**GOAL**
Below this line is a set of entries; quote exactly the lines from the line that contains "scale=5, bump=.25, bscale=220, sheen=.35, spec=.2)" to the line that contains "PAINT = paint_wall()", both lines included.

--- BEGIN ---

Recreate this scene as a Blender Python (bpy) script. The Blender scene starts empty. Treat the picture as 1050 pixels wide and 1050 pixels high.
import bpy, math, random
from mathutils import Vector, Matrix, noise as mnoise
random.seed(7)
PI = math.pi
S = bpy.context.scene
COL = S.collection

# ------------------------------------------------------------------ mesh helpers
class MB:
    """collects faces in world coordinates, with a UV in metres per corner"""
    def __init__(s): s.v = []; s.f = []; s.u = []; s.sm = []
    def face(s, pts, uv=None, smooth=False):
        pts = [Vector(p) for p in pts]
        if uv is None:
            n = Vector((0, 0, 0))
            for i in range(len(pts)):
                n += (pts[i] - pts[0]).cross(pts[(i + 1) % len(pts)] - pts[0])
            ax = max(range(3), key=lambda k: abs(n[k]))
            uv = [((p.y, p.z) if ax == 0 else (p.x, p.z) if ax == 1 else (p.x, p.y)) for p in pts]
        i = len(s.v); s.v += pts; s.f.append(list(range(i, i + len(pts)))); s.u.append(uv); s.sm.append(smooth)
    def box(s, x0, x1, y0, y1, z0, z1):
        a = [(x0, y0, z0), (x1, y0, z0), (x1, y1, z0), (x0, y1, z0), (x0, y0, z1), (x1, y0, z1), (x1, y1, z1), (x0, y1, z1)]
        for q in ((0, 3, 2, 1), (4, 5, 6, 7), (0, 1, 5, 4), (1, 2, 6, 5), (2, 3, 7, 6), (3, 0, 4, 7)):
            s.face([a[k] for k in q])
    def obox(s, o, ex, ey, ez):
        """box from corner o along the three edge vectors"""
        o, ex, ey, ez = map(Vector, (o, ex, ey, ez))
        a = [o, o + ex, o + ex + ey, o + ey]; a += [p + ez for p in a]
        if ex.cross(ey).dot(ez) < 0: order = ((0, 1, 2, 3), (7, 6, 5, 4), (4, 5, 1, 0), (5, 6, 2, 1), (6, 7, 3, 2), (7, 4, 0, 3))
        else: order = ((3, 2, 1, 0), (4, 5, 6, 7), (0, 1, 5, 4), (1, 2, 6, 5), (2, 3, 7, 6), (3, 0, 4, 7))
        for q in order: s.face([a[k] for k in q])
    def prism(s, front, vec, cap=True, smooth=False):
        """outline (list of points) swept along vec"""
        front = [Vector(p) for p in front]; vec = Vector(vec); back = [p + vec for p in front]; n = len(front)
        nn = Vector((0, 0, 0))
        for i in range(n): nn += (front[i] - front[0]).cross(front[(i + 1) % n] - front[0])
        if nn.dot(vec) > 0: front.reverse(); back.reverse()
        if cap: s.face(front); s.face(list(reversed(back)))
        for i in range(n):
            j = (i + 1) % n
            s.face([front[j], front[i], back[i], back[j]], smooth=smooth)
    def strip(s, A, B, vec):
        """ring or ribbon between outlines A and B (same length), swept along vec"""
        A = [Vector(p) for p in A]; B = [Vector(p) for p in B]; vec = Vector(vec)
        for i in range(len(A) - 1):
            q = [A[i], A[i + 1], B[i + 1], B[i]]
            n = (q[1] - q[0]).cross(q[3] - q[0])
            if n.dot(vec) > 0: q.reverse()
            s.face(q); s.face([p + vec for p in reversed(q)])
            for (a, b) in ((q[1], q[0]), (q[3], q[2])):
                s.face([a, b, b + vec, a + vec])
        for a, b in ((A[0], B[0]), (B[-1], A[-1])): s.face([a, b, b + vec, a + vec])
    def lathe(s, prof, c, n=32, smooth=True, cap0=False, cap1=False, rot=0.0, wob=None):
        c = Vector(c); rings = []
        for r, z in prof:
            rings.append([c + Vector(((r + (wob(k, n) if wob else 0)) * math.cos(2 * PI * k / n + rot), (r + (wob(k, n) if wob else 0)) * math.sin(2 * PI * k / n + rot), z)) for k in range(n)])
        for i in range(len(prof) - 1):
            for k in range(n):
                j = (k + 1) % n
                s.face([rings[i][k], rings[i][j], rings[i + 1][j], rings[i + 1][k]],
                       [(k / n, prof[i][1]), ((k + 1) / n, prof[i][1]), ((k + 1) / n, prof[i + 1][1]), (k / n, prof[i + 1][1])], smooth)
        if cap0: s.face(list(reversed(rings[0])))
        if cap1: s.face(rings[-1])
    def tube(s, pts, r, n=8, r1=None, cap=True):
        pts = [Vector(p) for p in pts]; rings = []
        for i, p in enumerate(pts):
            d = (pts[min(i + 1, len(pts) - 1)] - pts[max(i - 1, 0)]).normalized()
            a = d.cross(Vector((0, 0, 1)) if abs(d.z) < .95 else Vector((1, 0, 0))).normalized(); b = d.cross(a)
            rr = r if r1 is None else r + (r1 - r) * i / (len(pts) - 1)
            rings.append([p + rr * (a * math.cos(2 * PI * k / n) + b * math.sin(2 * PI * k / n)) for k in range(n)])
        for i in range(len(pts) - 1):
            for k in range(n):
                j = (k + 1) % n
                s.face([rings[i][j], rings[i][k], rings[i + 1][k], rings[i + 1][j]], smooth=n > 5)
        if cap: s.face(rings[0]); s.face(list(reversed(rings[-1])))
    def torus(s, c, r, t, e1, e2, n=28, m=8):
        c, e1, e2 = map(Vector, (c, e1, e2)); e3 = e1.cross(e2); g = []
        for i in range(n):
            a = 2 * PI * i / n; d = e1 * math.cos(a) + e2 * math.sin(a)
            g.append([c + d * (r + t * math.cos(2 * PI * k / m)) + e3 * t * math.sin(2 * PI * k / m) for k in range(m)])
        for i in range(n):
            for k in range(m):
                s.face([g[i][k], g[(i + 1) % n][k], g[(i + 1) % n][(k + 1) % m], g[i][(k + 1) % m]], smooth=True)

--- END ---
--- BEGIN ---

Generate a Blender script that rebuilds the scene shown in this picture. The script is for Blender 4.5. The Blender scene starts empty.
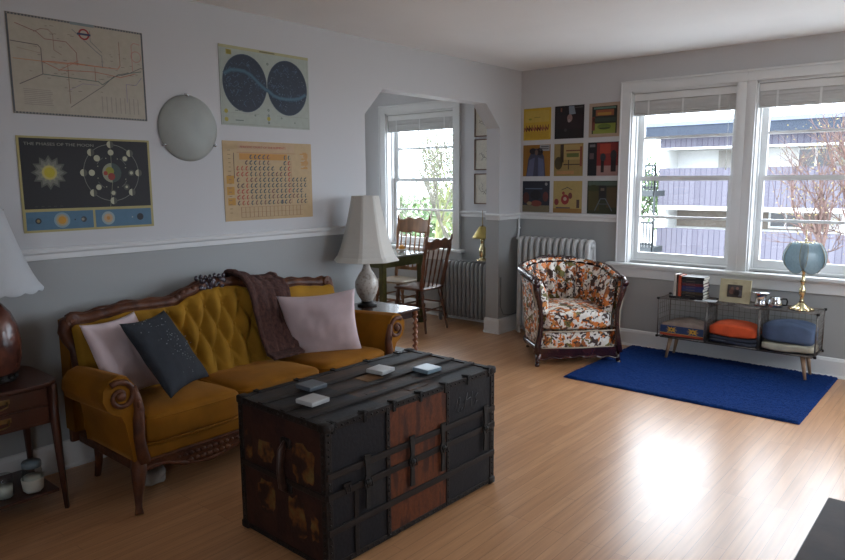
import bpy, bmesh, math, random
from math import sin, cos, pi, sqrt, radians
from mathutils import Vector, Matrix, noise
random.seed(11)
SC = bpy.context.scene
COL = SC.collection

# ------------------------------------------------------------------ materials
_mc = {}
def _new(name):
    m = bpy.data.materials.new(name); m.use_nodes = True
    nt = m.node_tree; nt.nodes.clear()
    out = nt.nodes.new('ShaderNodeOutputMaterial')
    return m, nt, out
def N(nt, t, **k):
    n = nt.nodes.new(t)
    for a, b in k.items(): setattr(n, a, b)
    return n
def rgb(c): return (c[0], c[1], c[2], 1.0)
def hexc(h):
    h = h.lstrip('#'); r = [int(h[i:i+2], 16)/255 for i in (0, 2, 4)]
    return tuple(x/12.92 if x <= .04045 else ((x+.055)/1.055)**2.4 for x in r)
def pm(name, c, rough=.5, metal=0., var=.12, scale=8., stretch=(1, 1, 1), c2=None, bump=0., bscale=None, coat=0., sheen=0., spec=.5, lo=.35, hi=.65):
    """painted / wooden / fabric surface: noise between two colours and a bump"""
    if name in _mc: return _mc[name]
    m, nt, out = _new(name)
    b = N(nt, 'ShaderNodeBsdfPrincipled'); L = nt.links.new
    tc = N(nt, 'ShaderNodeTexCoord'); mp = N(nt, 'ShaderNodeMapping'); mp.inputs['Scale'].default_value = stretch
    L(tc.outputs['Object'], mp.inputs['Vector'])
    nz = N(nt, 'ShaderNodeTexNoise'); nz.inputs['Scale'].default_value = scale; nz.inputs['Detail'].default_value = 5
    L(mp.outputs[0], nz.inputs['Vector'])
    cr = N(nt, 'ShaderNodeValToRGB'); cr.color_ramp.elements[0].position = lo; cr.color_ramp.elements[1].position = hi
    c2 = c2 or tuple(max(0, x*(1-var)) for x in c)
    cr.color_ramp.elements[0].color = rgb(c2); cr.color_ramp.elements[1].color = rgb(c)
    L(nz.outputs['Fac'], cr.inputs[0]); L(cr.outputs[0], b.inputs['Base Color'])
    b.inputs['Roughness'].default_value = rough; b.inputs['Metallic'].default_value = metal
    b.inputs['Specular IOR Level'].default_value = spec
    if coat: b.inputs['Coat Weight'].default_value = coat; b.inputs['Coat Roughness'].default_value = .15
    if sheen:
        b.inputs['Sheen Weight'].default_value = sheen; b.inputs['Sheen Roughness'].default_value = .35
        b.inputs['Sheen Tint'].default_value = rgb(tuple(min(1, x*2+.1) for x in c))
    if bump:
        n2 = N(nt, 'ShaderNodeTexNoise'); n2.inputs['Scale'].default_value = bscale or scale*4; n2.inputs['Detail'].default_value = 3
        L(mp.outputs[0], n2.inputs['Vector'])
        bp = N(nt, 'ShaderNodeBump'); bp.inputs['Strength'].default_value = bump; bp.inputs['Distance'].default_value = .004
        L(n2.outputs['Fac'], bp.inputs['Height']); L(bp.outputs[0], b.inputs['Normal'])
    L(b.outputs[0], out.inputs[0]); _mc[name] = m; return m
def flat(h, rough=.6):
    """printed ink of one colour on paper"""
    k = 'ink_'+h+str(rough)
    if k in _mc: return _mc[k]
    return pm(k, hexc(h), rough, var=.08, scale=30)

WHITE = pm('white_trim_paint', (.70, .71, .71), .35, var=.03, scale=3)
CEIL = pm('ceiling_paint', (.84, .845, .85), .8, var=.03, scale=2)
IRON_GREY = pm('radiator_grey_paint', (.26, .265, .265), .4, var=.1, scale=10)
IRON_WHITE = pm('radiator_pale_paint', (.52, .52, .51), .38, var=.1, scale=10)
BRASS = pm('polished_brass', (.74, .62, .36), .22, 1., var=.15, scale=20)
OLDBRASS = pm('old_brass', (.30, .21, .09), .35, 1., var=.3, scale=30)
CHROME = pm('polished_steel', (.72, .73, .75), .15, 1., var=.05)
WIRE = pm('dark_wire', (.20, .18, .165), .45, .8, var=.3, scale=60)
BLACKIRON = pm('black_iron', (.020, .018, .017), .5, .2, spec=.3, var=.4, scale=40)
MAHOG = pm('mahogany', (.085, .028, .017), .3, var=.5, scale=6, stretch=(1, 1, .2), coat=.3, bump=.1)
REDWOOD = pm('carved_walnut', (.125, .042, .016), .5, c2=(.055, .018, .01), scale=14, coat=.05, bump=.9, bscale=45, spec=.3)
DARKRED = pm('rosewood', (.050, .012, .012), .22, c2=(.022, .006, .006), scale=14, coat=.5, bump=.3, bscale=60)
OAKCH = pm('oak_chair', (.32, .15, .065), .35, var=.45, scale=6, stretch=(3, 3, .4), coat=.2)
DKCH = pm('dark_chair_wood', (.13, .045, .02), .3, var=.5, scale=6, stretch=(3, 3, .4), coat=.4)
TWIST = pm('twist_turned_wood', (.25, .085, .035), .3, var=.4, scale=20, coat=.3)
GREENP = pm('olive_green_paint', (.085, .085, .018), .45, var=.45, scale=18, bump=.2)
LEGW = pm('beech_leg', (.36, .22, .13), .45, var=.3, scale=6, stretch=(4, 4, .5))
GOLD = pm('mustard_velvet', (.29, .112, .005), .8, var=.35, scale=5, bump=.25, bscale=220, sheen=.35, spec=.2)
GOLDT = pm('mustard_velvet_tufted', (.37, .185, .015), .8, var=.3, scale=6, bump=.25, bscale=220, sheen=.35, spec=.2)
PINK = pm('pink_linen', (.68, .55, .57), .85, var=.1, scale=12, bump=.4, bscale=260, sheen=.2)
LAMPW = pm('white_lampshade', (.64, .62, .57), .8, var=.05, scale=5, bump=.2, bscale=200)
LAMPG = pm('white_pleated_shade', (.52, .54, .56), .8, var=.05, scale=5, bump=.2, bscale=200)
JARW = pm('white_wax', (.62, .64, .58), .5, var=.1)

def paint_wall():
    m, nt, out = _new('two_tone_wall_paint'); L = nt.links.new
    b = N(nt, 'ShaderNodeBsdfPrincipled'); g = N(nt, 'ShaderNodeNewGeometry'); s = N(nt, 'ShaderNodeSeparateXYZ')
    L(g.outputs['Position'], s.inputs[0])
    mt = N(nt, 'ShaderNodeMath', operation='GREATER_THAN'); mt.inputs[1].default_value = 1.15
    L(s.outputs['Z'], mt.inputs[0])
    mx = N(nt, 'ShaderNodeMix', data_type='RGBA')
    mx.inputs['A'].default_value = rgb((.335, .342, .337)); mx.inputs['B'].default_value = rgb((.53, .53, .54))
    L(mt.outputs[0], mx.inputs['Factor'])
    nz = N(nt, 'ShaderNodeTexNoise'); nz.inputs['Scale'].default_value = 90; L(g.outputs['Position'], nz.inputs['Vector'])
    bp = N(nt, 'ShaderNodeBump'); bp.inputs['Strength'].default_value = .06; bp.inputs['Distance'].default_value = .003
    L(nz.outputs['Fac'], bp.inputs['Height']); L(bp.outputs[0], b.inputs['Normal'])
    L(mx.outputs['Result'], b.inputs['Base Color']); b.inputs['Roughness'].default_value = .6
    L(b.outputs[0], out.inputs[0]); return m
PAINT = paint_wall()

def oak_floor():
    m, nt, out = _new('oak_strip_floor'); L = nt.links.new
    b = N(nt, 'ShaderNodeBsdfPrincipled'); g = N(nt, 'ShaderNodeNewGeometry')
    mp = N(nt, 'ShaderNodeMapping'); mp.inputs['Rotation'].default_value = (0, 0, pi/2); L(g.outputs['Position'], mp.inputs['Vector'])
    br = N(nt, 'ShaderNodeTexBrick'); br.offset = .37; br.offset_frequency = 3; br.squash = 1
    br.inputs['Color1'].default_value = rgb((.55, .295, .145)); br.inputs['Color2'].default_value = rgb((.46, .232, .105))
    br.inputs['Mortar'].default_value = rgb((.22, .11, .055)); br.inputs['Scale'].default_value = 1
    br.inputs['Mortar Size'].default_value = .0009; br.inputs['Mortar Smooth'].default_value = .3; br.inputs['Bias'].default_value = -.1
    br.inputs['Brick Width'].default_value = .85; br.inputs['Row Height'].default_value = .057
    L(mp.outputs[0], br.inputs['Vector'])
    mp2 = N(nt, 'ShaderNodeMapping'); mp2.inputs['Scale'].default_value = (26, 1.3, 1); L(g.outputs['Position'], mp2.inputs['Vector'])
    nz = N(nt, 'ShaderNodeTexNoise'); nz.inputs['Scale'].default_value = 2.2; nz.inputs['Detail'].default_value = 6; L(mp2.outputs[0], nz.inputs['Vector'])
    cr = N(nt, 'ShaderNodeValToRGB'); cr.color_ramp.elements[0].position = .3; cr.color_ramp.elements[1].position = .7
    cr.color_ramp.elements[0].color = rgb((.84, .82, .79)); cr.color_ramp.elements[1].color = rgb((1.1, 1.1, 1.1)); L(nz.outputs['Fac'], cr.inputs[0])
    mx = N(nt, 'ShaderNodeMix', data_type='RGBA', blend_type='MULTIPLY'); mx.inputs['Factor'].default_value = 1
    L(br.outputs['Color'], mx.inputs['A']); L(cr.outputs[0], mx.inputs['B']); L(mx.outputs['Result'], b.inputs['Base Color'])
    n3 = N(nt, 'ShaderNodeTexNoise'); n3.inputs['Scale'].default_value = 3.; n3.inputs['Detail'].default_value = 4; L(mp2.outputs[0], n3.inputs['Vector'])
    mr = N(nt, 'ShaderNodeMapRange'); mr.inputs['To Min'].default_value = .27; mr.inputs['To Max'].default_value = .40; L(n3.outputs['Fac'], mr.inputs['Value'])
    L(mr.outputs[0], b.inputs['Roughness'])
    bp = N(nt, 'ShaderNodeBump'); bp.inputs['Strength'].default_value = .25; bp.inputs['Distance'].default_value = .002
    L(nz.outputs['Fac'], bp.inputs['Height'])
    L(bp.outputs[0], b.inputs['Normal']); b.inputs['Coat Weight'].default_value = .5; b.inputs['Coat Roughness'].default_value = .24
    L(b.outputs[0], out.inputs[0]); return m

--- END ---

**FINISHED TASK**
GOLD = pm('mustard_velvet', (.29, .112, .005), .8, var=.35, scale=5, bump=.25, bscale=220, sheen=.35, spec=.2)
GOLDT = pm('mustard_velvet_tufted', (.37, .185, .015), .8, var=.3, scale=6, bump=.25, bscale=220, sheen=.35, spec=.2)
PINK = pm('pink_linen', (.68, .55, .57), .85, var=.1, scale=12, bump=.4, bscale=260, sheen=.2)
LAMPW = pm('white_lampshade', (.64, .62, .57), .8, var=.05, scale=5, bump=.2, bscale=200)
LAMPG = pm('white_pleated_shade', (.52, .54, .56), .8, var=.05, scale=5, bump=.2, bscale=200)
JARW = pm('white_wax', (.62, .64, .58), .5, var=.1)

def paint_wall():
    m, nt, out = _new('two_tone_wall_paint'); L = nt.links.new
    b = N(nt, 'ShaderNodeBsdfPrincipled'); g = N(nt, 'ShaderNodeNewGeometry'); s = N(nt, 'ShaderNodeSeparateXYZ')
    L(g.outputs['Position'], s.inputs[0])
    mt = N(nt, 'ShaderNodeMath', operation='GREATER_THAN'); mt.inputs[1].default_value = 1.15
    L(s.outputs['Z'], mt.inputs[0])
    mx = N(nt, 'ShaderNodeMix', data_type='RGBA')
    mx.inputs['A'].default_value = rgb((.335, .342, .337)); mx.inputs['B'].default_value = rgb((.53, .53, .54))
    L(mt.outputs[0], mx.inputs['Factor'])
    nz = N(nt, 'ShaderNodeTexNoise'); nz.inputs['Scale'].default_value = 90; L(g.outputs['Position'], nz.inputs['Vector'])
    bp = N(nt, 'ShaderNodeBump'); bp.inputs['Strength'].default_value = .06; bp.inputs['Distance'].default_value = .003
    L(nz.outputs['Fac'], bp.inputs['Height']); L(bp.outputs[0], b.inputs['Normal'])
    L(mx.outputs['Result'], b.inputs['Base Color']); b.inputs['Roughness'].default_value = .6
    L(b.outputs[0], out.inputs[0]); return m
PAINT = paint_wall()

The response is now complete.